Aim: Output each line of the material exactly as it stands.

Available data:
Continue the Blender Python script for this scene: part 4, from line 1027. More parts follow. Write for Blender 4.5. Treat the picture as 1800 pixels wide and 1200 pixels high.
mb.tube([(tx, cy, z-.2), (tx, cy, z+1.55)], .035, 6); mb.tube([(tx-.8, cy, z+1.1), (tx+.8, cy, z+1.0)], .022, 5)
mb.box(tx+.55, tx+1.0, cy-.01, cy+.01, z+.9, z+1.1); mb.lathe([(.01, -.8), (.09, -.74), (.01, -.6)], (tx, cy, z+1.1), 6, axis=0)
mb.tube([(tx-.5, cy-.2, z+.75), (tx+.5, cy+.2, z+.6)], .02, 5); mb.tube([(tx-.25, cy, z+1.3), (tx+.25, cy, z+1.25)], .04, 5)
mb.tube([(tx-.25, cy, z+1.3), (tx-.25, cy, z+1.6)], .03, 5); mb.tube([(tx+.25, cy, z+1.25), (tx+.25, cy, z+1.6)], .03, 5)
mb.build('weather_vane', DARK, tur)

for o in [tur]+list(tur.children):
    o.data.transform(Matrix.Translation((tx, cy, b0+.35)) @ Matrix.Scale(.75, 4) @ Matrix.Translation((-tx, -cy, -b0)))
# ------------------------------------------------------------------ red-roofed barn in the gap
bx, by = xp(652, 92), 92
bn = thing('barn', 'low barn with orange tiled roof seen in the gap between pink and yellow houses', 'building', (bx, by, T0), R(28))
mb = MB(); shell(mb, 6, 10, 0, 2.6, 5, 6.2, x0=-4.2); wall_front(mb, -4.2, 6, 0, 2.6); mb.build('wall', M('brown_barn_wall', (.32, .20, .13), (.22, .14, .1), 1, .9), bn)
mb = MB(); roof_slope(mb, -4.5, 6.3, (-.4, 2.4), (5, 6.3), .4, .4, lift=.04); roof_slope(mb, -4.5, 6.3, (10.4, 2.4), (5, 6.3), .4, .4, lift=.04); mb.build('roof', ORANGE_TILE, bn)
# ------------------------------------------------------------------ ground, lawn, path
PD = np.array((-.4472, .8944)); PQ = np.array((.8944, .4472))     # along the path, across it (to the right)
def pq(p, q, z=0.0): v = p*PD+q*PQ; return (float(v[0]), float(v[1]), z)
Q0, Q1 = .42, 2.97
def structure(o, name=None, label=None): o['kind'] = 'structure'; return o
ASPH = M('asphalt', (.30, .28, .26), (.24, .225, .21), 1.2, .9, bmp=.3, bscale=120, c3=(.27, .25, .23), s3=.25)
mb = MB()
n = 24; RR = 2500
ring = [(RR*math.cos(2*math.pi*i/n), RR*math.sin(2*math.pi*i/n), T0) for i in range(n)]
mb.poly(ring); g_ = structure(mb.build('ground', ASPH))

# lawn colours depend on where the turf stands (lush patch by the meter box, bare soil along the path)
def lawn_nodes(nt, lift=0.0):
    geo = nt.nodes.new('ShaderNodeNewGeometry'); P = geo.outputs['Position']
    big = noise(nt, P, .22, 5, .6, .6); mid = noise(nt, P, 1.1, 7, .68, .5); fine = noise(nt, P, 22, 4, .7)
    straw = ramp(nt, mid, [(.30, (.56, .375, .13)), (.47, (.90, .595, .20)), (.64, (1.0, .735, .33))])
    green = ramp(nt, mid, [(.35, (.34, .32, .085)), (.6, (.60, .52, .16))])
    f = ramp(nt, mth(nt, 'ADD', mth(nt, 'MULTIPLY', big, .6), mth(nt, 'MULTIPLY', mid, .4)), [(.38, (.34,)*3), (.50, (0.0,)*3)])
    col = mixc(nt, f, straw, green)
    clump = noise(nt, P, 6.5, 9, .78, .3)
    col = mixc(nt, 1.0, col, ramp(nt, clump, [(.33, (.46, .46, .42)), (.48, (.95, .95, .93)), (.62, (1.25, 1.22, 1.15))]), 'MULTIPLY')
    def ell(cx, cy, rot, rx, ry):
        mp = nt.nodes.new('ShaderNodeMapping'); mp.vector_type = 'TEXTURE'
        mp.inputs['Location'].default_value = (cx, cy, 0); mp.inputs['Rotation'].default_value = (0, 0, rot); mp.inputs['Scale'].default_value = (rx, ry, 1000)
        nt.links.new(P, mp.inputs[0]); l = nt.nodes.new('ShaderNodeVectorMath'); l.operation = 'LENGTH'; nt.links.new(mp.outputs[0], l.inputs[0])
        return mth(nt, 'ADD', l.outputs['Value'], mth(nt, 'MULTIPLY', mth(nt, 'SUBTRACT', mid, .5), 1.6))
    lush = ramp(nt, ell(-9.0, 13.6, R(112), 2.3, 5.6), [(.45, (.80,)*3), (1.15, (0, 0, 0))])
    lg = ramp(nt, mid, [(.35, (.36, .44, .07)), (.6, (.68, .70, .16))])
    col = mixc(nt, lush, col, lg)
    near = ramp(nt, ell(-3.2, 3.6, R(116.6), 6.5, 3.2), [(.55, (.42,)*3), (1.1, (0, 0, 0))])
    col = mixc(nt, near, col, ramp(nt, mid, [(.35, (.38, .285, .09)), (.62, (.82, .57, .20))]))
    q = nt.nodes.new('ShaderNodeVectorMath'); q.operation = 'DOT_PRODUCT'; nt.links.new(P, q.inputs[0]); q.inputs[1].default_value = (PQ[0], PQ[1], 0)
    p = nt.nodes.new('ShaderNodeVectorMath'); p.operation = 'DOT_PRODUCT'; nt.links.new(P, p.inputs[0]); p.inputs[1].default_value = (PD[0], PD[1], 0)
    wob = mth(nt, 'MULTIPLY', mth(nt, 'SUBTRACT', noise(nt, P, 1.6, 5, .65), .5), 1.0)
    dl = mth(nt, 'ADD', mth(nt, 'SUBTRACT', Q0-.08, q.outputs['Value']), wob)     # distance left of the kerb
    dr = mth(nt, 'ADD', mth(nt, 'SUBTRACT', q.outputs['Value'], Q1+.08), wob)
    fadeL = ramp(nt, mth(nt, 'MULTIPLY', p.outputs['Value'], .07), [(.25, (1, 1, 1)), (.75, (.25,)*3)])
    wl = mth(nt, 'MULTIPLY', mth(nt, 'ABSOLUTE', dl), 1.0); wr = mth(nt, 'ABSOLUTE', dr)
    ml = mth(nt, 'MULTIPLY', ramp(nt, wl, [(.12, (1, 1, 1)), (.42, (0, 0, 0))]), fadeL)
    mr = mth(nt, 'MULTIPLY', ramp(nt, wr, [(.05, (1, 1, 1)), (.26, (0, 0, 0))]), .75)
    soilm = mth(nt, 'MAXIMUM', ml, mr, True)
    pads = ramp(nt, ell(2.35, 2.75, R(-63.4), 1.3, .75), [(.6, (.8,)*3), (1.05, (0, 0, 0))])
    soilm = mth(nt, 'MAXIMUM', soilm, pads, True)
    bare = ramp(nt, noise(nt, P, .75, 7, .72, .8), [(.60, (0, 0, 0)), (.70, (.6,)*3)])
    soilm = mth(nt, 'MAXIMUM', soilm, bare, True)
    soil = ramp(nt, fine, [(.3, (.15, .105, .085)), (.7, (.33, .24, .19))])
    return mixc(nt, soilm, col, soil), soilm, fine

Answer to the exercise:
Continue the Blender Python script for this scene: part 4, from line 1027. More parts follow. Write for Blender 4.5. Treat the picture as 1800 pixels wide and 1200 pixels high.
mb.tube([(tx, cy, z-.2), (tx, cy, z+1.55)], .035, 6); mb.tube([(tx-.8, cy, z+1.1), (tx+.8, cy, z+1.0)], .022, 5)
mb.box(tx+.55, tx+1.0, cy-.01, cy+.01, z+.9, z+1.1); mb.lathe([(.01, -.8), (.09, -.74), (.01, -.6)], (tx, cy, z+1.1), 6, axis=0)
mb.tube([(tx-.5, cy-.2, z+.75), (tx+.5, cy+.2, z+.6)], .02, 5); mb.tube([(tx-.25, cy, z+1.3), (tx+.25, cy, z+1.25)], .04, 5)
mb.tube([(tx-.25, cy, z+1.3), (tx-.25, cy, z+1.6)], .03, 5); mb.tube([(tx+.25, cy, z+1.25), (tx+.25, cy, z+1.6)], .03, 5)
mb.build('weather_vane', DARK, tur)

for o in [tur]+list(tur.children):
    o.data.transform(Matrix.Translation((tx, cy, b0+.35)) @ Matrix.Scale(.75, 4) @ Matrix.Translation((-tx, -cy, -b0)))
# ------------------------------------------------------------------ red-roofed barn in the gap
bx, by = xp(652, 92), 92
bn = thing('barn', 'low barn with orange tiled roof seen in the gap between pink and yellow houses', 'building', (bx, by, T0), R(28))
mb = MB(); shell(mb, 6, 10, 0, 2.6, 5, 6.2, x0=-4.2); wall_front(mb, -4.2, 6, 0, 2.6); mb.build('wall', M('brown_barn_wall', (.32, .20, .13), (.22, .14, .1), 1, .9), bn)
mb = MB(); roof_slope(mb, -4.5, 6.3, (-.4, 2.4), (5, 6.3), .4, .4, lift=.04); roof_slope(mb, -4.5, 6.3, (10.4, 2.4), (5, 6.3), .4, .4, lift=.04); mb.build('roof', ORANGE_TILE, bn)
# ------------------------------------------------------------------ ground, lawn, path
PD = np.array((-.4472, .8944)); PQ = np.array((.8944, .4472))     # along the path, across it (to the right)
def pq(p, q, z=0.0): v = p*PD+q*PQ; return (float(v[0]), float(v[1]), z)
Q0, Q1 = .42, 2.97
def structure(o, name=None, label=None): o['kind'] = 'structure'; return o
ASPH = M('asphalt', (.30, .28, .26), (.24, .225, .21), 1.2, .9, bmp=.3, bscale=120, c3=(.27, .25, .23), s3=.25)
mb = MB()
n = 24; RR = 2500
ring = [(RR*math.cos(2*math.pi*i/n), RR*math.sin(2*math.pi*i/n), T0) for i in range(n)]
mb.poly(ring); g_ = structure(mb.build('ground', ASPH))

# lawn colours depend on where the turf stands (lush patch by the meter box, bare soil along the path)
def lawn_nodes(nt, lift=0.0):
    geo = nt.nodes.new('ShaderNodeNewGeometry'); P = geo.outputs['Position']
    big = noise(nt, P, .22, 5, .6, .6); mid = noise(nt, P, 1.1, 7, .68, .5); fine = noise(nt, P, 22, 4, .7)
    straw = ramp(nt, mid, [(.30, (.56, .375, .13)), (.47, (.90, .595, .20)), (.64, (1.0, .735, .33))])
    green = ramp(nt, mid, [(.35, (.34, .32, .085)), (.6, (.60, .52, .16))])
    f = ramp(nt, mth(nt, 'ADD', mth(nt, 'MULTIPLY', big, .6), mth(nt, 'MULTIPLY', mid, .4)), [(.38, (.34,)*3), (.50, (0.0,)*3)])
    col = mixc(nt, f, straw, green)
    clump = noise(nt, P, 6.5, 9, .78, .3)
    col = mixc(nt, 1.0, col, ramp(nt, clump, [(.33, (.46, .46, .42)), (.48, (.95, .95, .93)), (.62, (1.25, 1.22, 1.15))]), 'MULTIPLY')
    def ell(cx, cy, rot, rx, ry):
        mp = nt.nodes.new('ShaderNodeMapping'); mp.vector_type = 'TEXTURE'
        mp.inputs['Location'].default_value = (cx, cy, 0); mp.inputs['Rotation'].default_value = (0, 0, rot); mp.inputs['Scale'].default_value = (rx, ry, 1000)
        nt.links.new(P, mp.inputs[0]); l = nt.nodes.new('ShaderNodeVectorMath'); l.operation = 'LENGTH'; nt.links.new(mp.outputs[0], l.inputs[0])
        return mth(nt, 'ADD', l.outputs['Value'], mth(nt, 'MULTIPLY', mth(nt, 'SUBTRACT', mid, .5), 1.6))
    lush = ramp(nt, ell(-9.0, 13.6, R(112), 2.3, 5.6), [(.45, (.80,)*3), (1.15, (0, 0, 0))])
    lg = ramp(nt, mid, [(.35, (.36, .44, .07)), (.6, (.68, .70, .16))])
    col = mixc(nt, lush, col, lg)
    near = ramp(nt, ell(-3.2, 3.6, R(116.6), 6.5, 3.2), [(.55, (.42,)*3), (1.1, (0, 0, 0))])
    col = mixc(nt, near, col, ramp(nt, mid, [(.35, (.38, .285, .09)), (.62, (.82, .57, .20))]))
    q = nt.nodes.new('ShaderNodeVectorMath'); q.operation = 'DOT_PRODUCT'; nt.links.new(P, q.inputs[0]); q.inputs[1].default_value = (PQ[0], PQ[1], 0)
    p = nt.nodes.new('ShaderNodeVectorMath'); p.operation = 'DOT_PRODUCT'; nt.links.new(P, p.inputs[0]); p.inputs[1].default_value = (PD[0], PD[1], 0)
    wob = mth(nt, 'MULTIPLY', mth(nt, 'SUBTRACT', noise(nt, P, 1.6, 5, .65), .5), 1.0)
    dl = mth(nt, 'ADD', mth(nt, 'SUBTRACT', Q0-.08, q.outputs['Value']), wob)     # distance left of the kerb
    dr = mth(nt, 'ADD', mth(nt, 'SUBTRACT', q.outputs['Value'], Q1+.08), wob)
    fadeL = ramp(nt, mth(nt, 'MULTIPLY', p.outputs['Value'], .07), [(.25, (1, 1, 1)), (.75, (.25,)*3)])
    wl = mth(nt, 'MULTIPLY', mth(nt, 'ABSOLUTE', dl), 1.0); wr = mth(nt, 'ABSOLUTE', dr)
    ml = mth(nt, 'MULTIPLY', ramp(nt, wl, [(.12, (1, 1, 1)), (.42, (0, 0, 0))]), fadeL)
    mr = mth(nt, 'MULTIPLY', ramp(nt, wr, [(.05, (1, 1, 1)), (.26, (0, 0, 0))]), .75)
    soilm = mth(nt, 'MAXIMUM', ml, mr, True)
    pads = ramp(nt, ell(2.35, 2.75, R(-63.4), 1.3, .75), [(.6, (.8,)*3), (1.05, (0, 0, 0))])
    soilm = mth(nt, 'MAXIMUM', soilm, pads, True)
    bare = ramp(nt, noise(nt, P, .75, 7, .72, .8), [(.60, (0, 0, 0)), (.70, (.6,)*3)])
    soilm = mth(nt, 'MAXIMUM', soilm, bare, True)
    soil = ramp(nt, fine, [(.3, (.15, .105, .085)), (.7, (.33, .24, .19))])
    return mixc(nt, soilm, col, soil), soilm, fine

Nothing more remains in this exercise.